The UN Declaration on the Rights of Indigenous Peoples considers individual rights, and rights to education, health, employment, language, and others. As an attempt to encourage their right to practice their language (with reports from The United Nations Permanent Forum of Indigenous Issues estimating that one indigenous language dies every two weeks), the theme of this year’s commemoration of International Day of the World’s Indigenous Peoples, recognized every year on 9 August, was Indigenous Languages. The Declaration strongly discourages discrimination against indigenous peoples and promotes their participation in all matters that concern them. It also ensures their right to pursue their own priorities in economic, social and cultural development.  “Transforming Our World: the 2030 Agenda for Sustainable Development” refers to indigenous peoples with special emphasis on Goal 2 on Zero Hunger and Goal 4 on education, and calls for the participation of indigenous people.

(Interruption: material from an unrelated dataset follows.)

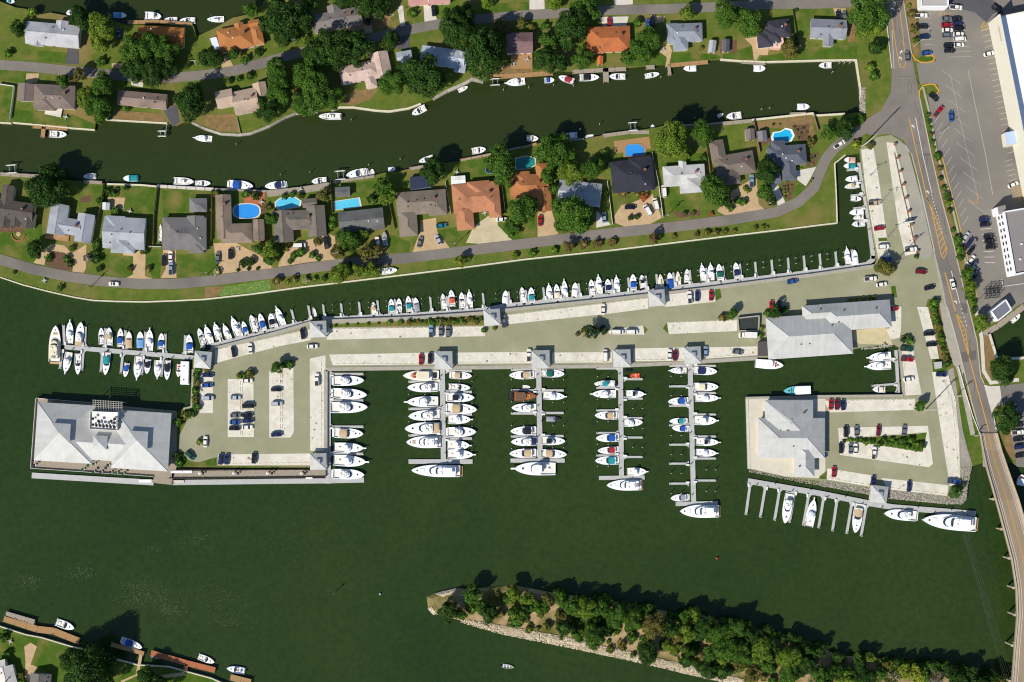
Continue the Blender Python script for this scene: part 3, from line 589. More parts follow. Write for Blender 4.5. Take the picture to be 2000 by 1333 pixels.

Despite efforts over the last few decades by the UN, other bodies as well as indigenous rights’ activists to improve living conditions and to increase recognition of indigenous rights through law and order, and dialogue, the rights of indigenous people have not been realized in their entirety. It is necessary to establish mechanisms for safeguarding the interests, and more important the habitat of the First Peoples as it is difficult for them to pursue education, and healthcare if their lands are not secure.